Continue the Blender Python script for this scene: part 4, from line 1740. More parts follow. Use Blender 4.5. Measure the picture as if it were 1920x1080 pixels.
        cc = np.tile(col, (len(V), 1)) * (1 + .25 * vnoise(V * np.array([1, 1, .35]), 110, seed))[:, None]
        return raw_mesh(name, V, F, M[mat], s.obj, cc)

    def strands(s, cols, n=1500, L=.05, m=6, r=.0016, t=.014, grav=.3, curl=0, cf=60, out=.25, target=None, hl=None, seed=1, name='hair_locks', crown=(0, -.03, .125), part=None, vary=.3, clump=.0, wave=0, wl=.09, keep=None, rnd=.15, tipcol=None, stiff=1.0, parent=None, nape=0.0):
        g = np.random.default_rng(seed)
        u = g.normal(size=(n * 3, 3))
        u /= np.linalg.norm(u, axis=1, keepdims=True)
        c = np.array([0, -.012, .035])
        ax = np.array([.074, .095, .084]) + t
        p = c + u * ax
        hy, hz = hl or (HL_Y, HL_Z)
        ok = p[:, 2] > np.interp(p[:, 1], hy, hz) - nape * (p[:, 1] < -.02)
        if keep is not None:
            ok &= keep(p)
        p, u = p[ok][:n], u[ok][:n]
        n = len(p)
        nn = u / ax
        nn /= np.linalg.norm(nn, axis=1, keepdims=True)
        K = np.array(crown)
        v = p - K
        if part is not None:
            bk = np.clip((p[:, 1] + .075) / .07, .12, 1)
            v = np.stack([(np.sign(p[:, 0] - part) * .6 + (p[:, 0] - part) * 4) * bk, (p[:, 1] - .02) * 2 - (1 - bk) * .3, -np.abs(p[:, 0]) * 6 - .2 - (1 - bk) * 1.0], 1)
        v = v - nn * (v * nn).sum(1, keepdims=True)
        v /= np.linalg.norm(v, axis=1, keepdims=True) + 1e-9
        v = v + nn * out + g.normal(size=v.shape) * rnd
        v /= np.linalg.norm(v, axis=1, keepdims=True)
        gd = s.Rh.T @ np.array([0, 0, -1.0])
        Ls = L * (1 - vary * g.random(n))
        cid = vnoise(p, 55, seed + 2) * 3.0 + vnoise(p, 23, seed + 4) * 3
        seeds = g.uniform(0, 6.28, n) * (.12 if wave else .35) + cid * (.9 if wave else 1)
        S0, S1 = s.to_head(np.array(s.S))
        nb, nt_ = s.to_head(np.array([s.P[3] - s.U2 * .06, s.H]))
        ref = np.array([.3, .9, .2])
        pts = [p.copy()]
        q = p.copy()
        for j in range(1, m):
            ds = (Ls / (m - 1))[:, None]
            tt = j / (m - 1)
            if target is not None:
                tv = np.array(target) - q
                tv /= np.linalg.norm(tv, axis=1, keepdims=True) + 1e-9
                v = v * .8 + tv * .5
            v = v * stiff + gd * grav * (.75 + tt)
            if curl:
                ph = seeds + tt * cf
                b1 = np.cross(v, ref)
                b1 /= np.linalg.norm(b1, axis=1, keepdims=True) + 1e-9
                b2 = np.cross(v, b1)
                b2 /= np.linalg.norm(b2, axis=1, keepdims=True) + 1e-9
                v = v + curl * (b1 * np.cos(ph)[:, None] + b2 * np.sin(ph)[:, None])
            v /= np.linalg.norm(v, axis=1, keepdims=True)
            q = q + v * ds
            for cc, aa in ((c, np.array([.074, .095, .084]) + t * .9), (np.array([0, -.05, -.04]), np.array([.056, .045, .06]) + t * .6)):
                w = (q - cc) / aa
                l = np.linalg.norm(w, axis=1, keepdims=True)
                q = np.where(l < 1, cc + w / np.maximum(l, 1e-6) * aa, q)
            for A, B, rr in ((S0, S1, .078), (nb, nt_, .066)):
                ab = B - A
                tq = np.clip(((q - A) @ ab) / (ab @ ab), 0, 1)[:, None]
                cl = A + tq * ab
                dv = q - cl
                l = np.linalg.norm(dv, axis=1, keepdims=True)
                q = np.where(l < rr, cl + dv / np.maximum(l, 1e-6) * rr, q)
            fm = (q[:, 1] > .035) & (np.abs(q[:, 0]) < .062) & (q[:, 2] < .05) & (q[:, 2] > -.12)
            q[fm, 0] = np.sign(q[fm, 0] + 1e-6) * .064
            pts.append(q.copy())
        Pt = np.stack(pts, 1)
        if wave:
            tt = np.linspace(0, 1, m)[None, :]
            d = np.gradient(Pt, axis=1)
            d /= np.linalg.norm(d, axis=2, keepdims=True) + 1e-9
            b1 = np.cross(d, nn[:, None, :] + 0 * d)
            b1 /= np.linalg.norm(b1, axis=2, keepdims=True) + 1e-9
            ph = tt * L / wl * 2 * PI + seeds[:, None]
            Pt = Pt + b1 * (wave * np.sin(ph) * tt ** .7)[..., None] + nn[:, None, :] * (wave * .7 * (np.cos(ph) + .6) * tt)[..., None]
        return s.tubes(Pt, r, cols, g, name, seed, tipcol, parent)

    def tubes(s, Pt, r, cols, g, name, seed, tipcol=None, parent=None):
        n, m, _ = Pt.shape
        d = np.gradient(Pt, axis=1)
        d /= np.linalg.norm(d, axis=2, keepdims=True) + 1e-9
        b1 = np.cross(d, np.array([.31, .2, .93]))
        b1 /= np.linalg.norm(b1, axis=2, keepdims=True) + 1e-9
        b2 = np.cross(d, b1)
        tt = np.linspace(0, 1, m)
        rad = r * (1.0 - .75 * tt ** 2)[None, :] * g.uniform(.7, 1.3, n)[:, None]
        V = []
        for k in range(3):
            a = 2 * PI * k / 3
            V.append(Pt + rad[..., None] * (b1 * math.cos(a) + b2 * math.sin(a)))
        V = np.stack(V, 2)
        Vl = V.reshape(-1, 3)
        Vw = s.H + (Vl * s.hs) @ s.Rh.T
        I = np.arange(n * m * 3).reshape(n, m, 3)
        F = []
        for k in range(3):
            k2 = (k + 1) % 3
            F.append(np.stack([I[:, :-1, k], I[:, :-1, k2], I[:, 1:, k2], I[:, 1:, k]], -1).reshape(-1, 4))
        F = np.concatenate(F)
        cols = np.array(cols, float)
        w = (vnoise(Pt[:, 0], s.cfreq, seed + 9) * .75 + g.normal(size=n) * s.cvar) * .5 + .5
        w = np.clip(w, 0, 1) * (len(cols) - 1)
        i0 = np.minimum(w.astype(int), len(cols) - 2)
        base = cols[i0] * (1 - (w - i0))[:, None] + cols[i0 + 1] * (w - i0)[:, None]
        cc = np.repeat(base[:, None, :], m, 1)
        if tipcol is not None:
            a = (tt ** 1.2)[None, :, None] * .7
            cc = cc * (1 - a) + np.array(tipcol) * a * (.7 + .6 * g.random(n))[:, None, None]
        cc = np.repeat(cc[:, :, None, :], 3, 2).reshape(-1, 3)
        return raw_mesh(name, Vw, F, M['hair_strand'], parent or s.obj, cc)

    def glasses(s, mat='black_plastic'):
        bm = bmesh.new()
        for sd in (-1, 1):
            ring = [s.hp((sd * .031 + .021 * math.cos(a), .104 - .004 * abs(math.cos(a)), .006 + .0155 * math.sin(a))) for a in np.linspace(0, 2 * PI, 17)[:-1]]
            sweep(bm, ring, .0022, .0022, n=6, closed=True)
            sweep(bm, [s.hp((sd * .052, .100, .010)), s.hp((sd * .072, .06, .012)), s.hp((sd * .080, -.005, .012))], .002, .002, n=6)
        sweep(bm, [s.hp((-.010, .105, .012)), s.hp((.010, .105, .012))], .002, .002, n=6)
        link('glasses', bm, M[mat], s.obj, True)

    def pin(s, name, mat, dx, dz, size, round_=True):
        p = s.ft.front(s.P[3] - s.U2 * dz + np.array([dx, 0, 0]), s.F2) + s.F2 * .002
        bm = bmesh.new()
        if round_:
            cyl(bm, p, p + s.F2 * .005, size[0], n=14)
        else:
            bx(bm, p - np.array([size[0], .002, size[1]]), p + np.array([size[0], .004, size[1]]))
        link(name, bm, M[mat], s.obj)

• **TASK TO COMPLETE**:
Return nothing but the lines from the first line of the listing through the line with "return raw_mesh(name, V, F, M[mat], s.obj, cc)", please, keeping every one of them unchanged.

• **TASK OUTPUT**:
Continue the Blender Python script for this scene: part 4, from line 1740. More parts follow. Use Blender 4.5. Measure the picture as if it were 1920x1080 pixels.
        cc = np.tile(col, (len(V), 1)) * (1 + .25 * vnoise(V * np.array([1, 1, .35]), 110, seed))[:, None]
        return raw_mesh(name, V, F, M[mat], s.obj, cc)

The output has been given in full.